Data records
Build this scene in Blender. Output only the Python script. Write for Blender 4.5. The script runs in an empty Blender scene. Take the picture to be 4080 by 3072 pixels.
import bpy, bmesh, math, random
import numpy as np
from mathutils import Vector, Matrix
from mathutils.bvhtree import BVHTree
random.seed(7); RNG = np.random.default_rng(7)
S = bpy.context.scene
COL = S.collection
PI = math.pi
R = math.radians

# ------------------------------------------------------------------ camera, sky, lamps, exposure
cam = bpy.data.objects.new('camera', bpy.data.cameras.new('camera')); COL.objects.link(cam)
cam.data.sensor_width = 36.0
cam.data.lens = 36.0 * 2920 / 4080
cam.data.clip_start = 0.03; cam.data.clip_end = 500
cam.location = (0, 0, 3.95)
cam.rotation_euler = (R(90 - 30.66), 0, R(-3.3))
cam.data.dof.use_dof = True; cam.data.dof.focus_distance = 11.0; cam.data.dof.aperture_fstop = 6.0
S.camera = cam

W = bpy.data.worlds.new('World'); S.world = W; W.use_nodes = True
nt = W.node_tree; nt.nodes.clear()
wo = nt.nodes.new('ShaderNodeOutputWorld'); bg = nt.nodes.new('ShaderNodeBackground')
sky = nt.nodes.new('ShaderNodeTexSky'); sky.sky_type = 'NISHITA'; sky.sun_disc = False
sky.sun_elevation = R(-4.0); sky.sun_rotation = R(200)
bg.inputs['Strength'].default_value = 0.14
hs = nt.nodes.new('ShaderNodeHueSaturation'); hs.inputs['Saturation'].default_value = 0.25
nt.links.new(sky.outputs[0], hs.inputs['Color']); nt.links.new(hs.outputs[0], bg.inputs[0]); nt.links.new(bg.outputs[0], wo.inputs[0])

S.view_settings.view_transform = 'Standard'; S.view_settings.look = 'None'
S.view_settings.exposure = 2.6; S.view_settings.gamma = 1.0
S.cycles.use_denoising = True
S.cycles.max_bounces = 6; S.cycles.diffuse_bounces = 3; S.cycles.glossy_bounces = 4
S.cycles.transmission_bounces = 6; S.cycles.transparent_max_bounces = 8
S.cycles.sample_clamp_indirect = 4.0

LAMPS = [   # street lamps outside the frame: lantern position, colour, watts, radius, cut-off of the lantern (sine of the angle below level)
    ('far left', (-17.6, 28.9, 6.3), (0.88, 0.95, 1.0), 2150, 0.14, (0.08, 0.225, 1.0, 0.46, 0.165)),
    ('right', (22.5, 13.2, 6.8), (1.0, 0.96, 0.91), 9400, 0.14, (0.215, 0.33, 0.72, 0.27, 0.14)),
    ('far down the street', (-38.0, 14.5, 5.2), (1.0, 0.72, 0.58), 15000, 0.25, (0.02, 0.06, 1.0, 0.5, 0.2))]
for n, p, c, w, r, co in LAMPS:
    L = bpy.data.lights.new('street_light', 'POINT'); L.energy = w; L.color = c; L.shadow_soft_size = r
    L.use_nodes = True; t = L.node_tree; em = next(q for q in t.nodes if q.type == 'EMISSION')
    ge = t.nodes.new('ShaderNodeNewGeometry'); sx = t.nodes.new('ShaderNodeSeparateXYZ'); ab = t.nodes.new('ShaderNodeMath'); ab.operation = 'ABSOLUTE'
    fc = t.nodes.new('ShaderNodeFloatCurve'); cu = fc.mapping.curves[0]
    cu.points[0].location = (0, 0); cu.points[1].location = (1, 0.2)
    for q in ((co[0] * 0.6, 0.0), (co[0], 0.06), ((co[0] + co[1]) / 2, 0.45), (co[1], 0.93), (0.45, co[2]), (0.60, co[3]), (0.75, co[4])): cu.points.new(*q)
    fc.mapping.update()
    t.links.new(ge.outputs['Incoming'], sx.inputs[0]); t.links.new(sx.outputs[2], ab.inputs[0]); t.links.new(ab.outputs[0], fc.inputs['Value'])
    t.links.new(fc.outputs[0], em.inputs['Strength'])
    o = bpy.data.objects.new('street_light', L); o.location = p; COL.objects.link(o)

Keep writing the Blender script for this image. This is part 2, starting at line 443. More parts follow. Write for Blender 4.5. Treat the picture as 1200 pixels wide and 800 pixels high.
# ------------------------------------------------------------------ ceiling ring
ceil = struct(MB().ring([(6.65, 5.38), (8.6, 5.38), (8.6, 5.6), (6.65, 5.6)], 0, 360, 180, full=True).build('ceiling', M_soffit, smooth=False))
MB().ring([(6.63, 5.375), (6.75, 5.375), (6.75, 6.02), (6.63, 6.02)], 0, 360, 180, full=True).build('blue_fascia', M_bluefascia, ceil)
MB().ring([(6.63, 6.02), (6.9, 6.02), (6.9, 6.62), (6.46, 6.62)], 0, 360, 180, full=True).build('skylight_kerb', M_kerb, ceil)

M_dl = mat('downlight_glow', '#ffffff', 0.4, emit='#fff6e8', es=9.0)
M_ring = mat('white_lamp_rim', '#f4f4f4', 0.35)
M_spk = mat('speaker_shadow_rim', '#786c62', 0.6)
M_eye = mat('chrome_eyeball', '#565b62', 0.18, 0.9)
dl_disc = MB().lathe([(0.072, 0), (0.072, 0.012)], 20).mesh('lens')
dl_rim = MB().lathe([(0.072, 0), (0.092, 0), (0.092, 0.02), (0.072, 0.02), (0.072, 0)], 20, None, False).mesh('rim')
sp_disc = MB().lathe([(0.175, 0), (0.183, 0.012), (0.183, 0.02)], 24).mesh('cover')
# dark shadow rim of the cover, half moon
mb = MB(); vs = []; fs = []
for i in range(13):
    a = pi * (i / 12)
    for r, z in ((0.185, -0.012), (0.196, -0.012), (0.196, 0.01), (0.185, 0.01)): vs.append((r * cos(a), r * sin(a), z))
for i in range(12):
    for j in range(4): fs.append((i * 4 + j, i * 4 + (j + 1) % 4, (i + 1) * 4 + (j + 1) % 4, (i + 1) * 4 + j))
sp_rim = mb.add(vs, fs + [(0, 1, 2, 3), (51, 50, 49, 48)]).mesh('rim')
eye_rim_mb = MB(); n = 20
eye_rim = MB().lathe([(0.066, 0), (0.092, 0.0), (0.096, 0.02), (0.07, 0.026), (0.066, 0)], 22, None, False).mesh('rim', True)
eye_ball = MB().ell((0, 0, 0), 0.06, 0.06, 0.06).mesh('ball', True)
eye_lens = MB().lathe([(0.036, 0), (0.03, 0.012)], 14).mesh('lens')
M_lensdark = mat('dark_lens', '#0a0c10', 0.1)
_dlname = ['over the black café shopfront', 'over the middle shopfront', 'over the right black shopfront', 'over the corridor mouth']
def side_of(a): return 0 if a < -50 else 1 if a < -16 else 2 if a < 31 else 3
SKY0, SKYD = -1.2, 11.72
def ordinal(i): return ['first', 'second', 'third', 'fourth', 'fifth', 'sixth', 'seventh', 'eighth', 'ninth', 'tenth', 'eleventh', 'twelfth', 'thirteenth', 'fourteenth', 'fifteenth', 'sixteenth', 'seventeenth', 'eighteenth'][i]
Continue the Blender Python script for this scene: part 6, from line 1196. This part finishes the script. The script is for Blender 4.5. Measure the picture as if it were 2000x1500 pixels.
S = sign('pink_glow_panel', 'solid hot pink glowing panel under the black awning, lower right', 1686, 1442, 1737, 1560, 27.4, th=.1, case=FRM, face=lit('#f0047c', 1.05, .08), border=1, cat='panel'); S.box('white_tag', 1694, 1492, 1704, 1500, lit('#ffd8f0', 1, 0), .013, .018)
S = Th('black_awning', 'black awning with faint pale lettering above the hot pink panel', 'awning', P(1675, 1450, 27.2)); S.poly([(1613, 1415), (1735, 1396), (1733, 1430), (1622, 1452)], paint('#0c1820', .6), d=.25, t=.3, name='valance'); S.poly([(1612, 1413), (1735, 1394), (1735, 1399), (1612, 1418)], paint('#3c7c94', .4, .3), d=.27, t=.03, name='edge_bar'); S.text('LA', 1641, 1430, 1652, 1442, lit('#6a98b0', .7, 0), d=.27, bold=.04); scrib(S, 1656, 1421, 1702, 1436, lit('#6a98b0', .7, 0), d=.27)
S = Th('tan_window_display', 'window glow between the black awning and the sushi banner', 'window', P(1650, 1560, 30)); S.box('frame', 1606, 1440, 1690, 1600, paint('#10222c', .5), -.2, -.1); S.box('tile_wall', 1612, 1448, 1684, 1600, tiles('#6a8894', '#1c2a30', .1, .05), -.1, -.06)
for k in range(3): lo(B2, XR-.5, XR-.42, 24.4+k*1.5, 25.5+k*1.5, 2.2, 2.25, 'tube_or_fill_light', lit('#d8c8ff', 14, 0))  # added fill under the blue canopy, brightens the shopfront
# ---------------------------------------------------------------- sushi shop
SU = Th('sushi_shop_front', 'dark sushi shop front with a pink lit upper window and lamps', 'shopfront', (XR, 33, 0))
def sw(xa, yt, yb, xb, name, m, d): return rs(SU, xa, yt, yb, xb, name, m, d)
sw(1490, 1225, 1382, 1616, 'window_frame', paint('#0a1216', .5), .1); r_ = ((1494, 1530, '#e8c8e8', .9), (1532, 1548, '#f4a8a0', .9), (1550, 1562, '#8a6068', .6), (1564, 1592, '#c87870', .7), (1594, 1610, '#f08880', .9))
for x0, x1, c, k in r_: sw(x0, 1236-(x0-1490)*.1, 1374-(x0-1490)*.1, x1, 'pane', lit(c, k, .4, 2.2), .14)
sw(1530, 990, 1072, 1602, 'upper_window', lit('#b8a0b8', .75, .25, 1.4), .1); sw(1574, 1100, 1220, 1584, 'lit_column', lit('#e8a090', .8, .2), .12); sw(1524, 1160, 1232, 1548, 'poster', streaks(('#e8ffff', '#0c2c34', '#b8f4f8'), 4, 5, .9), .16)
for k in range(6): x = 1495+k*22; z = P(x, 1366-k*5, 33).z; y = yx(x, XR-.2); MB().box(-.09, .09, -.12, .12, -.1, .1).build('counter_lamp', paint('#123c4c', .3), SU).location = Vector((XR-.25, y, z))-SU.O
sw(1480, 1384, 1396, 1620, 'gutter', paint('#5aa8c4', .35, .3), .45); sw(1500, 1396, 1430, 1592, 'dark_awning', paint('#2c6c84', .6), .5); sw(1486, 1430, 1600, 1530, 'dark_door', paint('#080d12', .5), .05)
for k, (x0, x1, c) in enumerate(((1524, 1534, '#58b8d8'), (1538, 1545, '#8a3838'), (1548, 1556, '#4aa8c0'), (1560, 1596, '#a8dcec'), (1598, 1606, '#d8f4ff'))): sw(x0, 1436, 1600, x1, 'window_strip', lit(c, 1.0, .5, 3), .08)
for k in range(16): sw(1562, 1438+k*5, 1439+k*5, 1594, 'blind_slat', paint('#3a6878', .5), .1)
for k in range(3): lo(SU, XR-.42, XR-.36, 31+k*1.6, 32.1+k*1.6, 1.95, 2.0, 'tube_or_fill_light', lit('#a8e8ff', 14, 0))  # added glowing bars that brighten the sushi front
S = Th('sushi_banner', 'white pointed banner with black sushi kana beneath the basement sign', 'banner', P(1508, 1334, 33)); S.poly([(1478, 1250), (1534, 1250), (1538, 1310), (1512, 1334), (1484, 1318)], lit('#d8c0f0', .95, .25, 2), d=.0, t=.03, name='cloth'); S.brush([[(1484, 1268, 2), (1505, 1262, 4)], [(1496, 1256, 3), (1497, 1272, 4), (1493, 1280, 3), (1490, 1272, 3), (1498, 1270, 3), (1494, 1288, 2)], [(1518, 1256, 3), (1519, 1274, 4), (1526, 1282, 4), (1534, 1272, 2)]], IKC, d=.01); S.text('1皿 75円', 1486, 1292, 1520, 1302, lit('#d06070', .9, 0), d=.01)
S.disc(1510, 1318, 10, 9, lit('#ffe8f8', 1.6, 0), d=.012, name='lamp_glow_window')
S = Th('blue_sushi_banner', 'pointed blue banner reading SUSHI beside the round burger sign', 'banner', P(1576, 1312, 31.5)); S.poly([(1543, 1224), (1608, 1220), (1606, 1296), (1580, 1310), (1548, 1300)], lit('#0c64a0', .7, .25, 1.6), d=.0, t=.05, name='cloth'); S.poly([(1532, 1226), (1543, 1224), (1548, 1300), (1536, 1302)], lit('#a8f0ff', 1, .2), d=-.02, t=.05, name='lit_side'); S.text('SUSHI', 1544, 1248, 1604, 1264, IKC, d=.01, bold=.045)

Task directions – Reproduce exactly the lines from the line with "Keep writing the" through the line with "full=True).build('skylight_kerb', M_kerb, ceil)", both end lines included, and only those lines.

Reply –
Keep writing the Blender script for this image. This is part 2, starting at line 443. More parts follow. Write for Blender 4.5. Treat the picture as 1200 pixels wide and 800 pixels high.
# ------------------------------------------------------------------ ceiling ring
ceil = struct(MB().ring([(6.65, 5.38), (8.6, 5.38), (8.6, 5.6), (6.65, 5.6)], 0, 360, 180, full=True).build('ceiling', M_soffit, smooth=False))
MB().ring([(6.63, 5.375), (6.75, 5.375), (6.75, 6.02), (6.63, 6.02)], 0, 360, 180, full=True).build('blue_fascia', M_bluefascia, ceil)
MB().ring([(6.63, 6.02), (6.9, 6.02), (6.9, 6.62), (6.46, 6.62)], 0, 360, 180, full=True).build('skylight_kerb', M_kerb, ceil)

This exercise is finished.